Thursday, November 06, 2008

The Future of Educational Job Security:
Many of you may have heard about CNN's use of holograms to report on Tuesday's Presidential campaign. Simply, reporter’s 3-D images were arrayed in studio utilizing cutting edge technology. I thought it was pretty cool, although at this point, it amounts to little more than that which networks have been able to be do since the 1960's, via satellite. However, it got me thinking about our very own industry, education.

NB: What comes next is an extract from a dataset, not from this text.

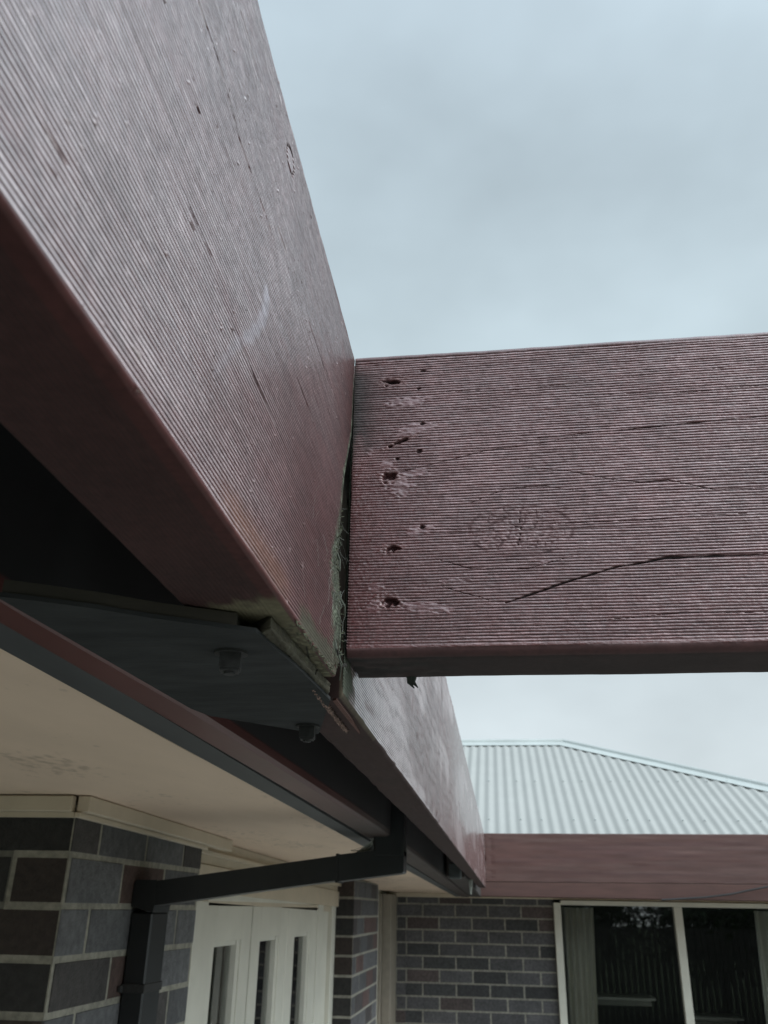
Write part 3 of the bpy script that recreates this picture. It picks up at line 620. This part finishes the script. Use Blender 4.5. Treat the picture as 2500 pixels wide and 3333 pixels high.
# gutter of the near wing (quad profile)
def gw(sx, y, z):
    xl = np.interp(y, [-1.6, .44, .82, 1.55, 5.8], [-.279, -.277, -.269, -.262, -.250]); xr = np.interp(y, [-1.6, .25, .43, .65, 1.6, 5.8], [-.258, -.256, -.251, -.236, -.208, -.195])
    return (xl+(xr-xl)*sx, y, .1480+z+SL*y)
RB = (.085, .028, .024, .45); CB = (.020, .019, .019, .6)  # CB darkens the gutter front, painting in the shade beside the beam
prof = [(0, .004, RB), (.1, 0, RB), (.85, 0, RB), (.97, .003, RB), (1, .010, RB), (1, .0125, CB), (1.02, .060, CB), (1.05, .095, CB), (1.05, .118, CB), (.98, .118, CB), (.95, .062, CB), (.92, .015, CB), (.85, .0045, CB), (.1, .0045, CB), (.05, .118, CB), (0, .118, CB), (0, .006, CB)]
ys = [-1.6, 0, .25, .43, .65, 1.1, 1.6, 3, 5.74]
V = [gw(p[0], y, p[1]) for y in ys for p in prof]; n = len(prof)
F = [(i*n+j, i*n+(j+1) % n, (i+1)*n+(j+1) % n, (i+1)*n+j) for i in range(len(ys)-1) for j in range(n)]
b = MB(); b.add(V, F); b.C = [(p[2] if (p[2] == CB or y < 1.2) else (.040, .026, .021, .7)) for y in ys for p in prof]; b.build('gutter', M_gut, house)['label'] = 'red brown gutter seen from below'
b = MB(); b.prism([(-.245, .262), (-.245, .268), (-.100, .322), (-.100, .3165)], 'y', -1.6, 5.0); b.build('slot_light_blocker', M_fasc, house)  # unseen strip added to keep sky light out of the slot
b = MB(); b.box(-.1935, -.128, 3.3, 5.739, .1500, .2500, c=(.03, .022, .019, .8), sl=SL, b=.003); b.build('corner_dark_filler', M_far, house)  # added dark box that deepens the dark far corner under the eave
# far wing gutter and frieze
b = MB(); b.prism([(5.745, .0770), (5.752, .0720), (5.838, .0720), (5.845, .0770), (5.845, .195), (5.745, .195)], 'x', -.19, 4.3, (.084, .039, .032, .6), f=lambda x, y, z: (x, y, z+.004-.0085*(x+.05)*0))
b.prism([(5.742, .186), (5.7449, .186), (5.7449, .194), (5.742, .194)], 'x', -.19, 4.3, (.084, .039, .032, .6))
b.build('gutter', M_far, house)['label'] = 'dusty red gutter of the far wing below the cross beam'
b = MB(); b.box(-.82, 4.1, 6.285, 6.308, .0735, .1000, b=.002); b.build('frieze', M_trim, house)
b = MB(); b.box(-.23, 4.3, 5.8455, 5.858, .080, .21); b.build('fascia', M_fasc, house)
# trim strips at the wall tops
b = MB(); b.box(-.7055, -.6835, 1.452, 2.307, .1575, .184, sl=SL, b=.0015); b.build('trim', M_trim, house)
b = MB(); b.box(-.7055, -.695, 1.4471, 2.15, .1490, .1570, sl=SL, b=.001); b.box(-1.05, -.7062, 1.4470, 1.4565, .1490, .1570, sl=SL)
b.build('trim', M_trim, house)
b = MB(); b.box(-1.03, -.7095, 1.4400, 1.4560, .1575, .1830, sl=SL, b=.0015); b.box(-3, -1.036, 1.4390, 1.4560, .1550, .1830, sl=SL, b=.0015); b.build('trim', M_trim, house)
b = MB(); b.box(-.752, -.738, 2.137, 4.2045, .1240, .1840, sl=SL, b=.001); b.box(-.752, -.731, 2.137, 4.2045, .0600, .1225, sl=SL, b=.001); b.box(-.752, -.744, 2.137, 4.2045, .038, .0590, sl=SL, b=.001); b.box(-.752, -.722, 2.137, 5.4, .1450, .1550, sl=SL, b=.001)
b.build('door_head', M_trim, house)
# doors: three leaves in a frame on X=-.74
b = MB(); b.box(-.79, -.7385, 2.2370, 2.3300, ZB, .0100, b=.0015); b.box(-.79, -.742, 2.137, 2.2365, ZB, .0100, b=.001); b.box(-.79, -.7405, 3.7900, 3.90, ZB, .0100, b=.0015)
b.box(-.79, -.752, 3.9005, 4.07, ZB, .012); b.box(-.79, -.734, 4.0705, 4.13, ZB, .012, b=.0015); b.box(-.79, -.742, 4.1305, 4.2045, ZB, .012, b=.001)
b.box(-.79, -.7400, 2.3305, 3.7895, .0105, .035, b=.001)
b.build('door_frame', M_door, house)
door_y = [(2.334, 2.7785, 2.4240, 2.6800), (2.7935, 3.2580, 2.8917, 3.1480), (3.2640, 3.7860, 3.3797, 3.6600)]
for (y0, y1, g0, g1_) in door_y:
    d = MB(); x0, x1 = -.782, -.744; zt, zg, zl = -.0005, -.088, -1.78
    d.box(x0, x1, y0, g0, ZB+.01, zt, b=.0015); d.box(x0, x1, g1_, y1, ZB+.01, zt, b=.0015)
    d.box(x0, x1, g0+.0002, g1_-.0002, zg, zt-.0005, b=.001); d.box(x0, x1, g0+.0002, g1_-.0002, ZB+.01, zl, b=.001)
    do = d.build('door', M_door, house)
    q = MB()
    for (ya, yb) in ((g0, g0+.012), (g1_-.030, g1_-.018), (g1_-.016, g1_)): q.box(-.776, -.752+(.004 if ya > g0 else 0), ya+.0004, yb, zl, zg-.0006, b=.001)
    q.box(-.776, -.752, g0+.0125, g1_-.0305, zg-.012, zg-.0006, b=.001); q.build('glazing_bead', M_door, do)
    g = MB(); g.box(-.768, -.765, g0+.001, g1_-.001, zl, zg-.001); g.build('pane', M_glass, do)
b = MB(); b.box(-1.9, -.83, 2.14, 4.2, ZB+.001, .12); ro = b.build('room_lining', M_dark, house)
# window of the far wing
wf = MB(); zb, zt = -1.15, .0420
wf.box(.328, .3735, 6.262, 6.330, zb, zt+.012, b=.002); wf.box(1.0867, 1.1364, 6.268, 6.330, zb, zt-.0005, b=.002); wf.box(1.915, 1.965, 6.262, 6.330, zb, zt+.012, b=.002)
wf.box(.3740, 1.9145, 6.262, 6.330, zt, zt+.0275, b=.002); wf.box(.3740, 1.9145, 6.262, 6.330, zb-.04, zb-.0005, b=.002)
win = wf.build('window', M_door, house)
for (xa, xb) in ((.374, 1.0862), (1.1369, 1.9145)):
    g = MB(); g.box(xa, xb, 6.305, 6.309, zb, zt-.0005); g.build('pane', M_glass, win)
b = MB(); b.box(.328, 1.98, 6.31, 6.42, ZB, zb-.045); b.build('wall', M_mort, house)['label'] = 'wall below the far window'
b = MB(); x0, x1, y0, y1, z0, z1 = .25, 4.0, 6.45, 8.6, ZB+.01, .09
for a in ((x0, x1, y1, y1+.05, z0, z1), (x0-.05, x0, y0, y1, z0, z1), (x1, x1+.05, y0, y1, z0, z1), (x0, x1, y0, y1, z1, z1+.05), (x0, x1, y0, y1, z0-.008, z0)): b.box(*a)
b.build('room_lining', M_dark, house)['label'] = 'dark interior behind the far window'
# downpipe: dropper, sloping run, pipe down the wall
PY0, PY1 = 1.742, 1.800
b = MB()
b.box(-.2400, -.1820, PY0, PY1, .088, .2100, b=.004)
b.prism([(-.2400, .1000), (-.1820, .1000), (-.1820, .0640), (-.1850, .0610), (-.3090, .0445), (-.3090, .0915), (-.2500, .0990)], 'y', PY0+.0005, PY1-.0005)
b.prism([(-.3088, .0900), (-.3088, .0465), (-.6600, -.0025), (-.6600, .0410)], 'y', PY0+.001, PY1-.001)
b.prism([(-.6600, .0425), (-.6600, -.0040), (-.6612, -.0150), (-.7050, -.0050), (-.7050, .0370), (-.7000, .0425)], 'y', PY0, PY1+.030)
b.box(-.7050, -.6620, PY0+.003, PY1+.032, ZB, -.0145, b=.003)
dp = b.build('downpipe', M_pipe, house); dp['label'] = 'black rectangular downpipe crossing to the wall'
b = MB(); b.box(-.3115, -.3065, PY0-.001, PY1+.001, .0425, .0935); b.build('pipe_collar', M_pipe, dp)
b = MB(); b.box(-.7055, -.6600, PY0-.001, PY1+.034, -.150, -.135, b=.001); b.tube([(-.7040, PY0-.012, -.1425), (-.699, PY0-.012, -.1425)], .006, 12); b.build('pipe_strap', M_bolt, dp)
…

I recently stumbled upon a video clip from the Cisco Corporation. This video clip illustrates several of the potentials that exist in the information dissemination field in the future. Take a look into a future where we have available a technology that potentially displaces the classroom teacher. I can see it now, in the year 20??, some school district, say in the Rocky Mountain region, opening its doors in September to students, who stream in with new wardrobes, to rooms filled with holographic portals, projecting private sector educational facilitators, who recently graduated from an educational IT program that marries pedagogy with information management systems, social networking platforms, and information dissemination devices. The economic implications may be extraordinary. Take a private contractor, who pays for their own insurance, developing a unique problem solving, experiential curriculum that caters to public school electives, charter and private school programs, or adult educational services. The individual would perform services across a large geographic region, utilizing tools such as Google apps, ning, delicious, online interactive whiteboards, and other digital tools available at the time. District's can begin to transfer financial resources into infrastructure, rather than salary. Health care, rising salaries, and qualitative instructional limitations would be replaced by a market driven by the surplus of teachers due to budgetary limitations as a result of our current global economic conditions. The tsunami effect such technology could have, would ripple into the very design of education, creating a bi-polar world within education. On the one side, those individuals who stand behind the standardization of students learning, and those who believe in "non-traditional" curriculums and environments.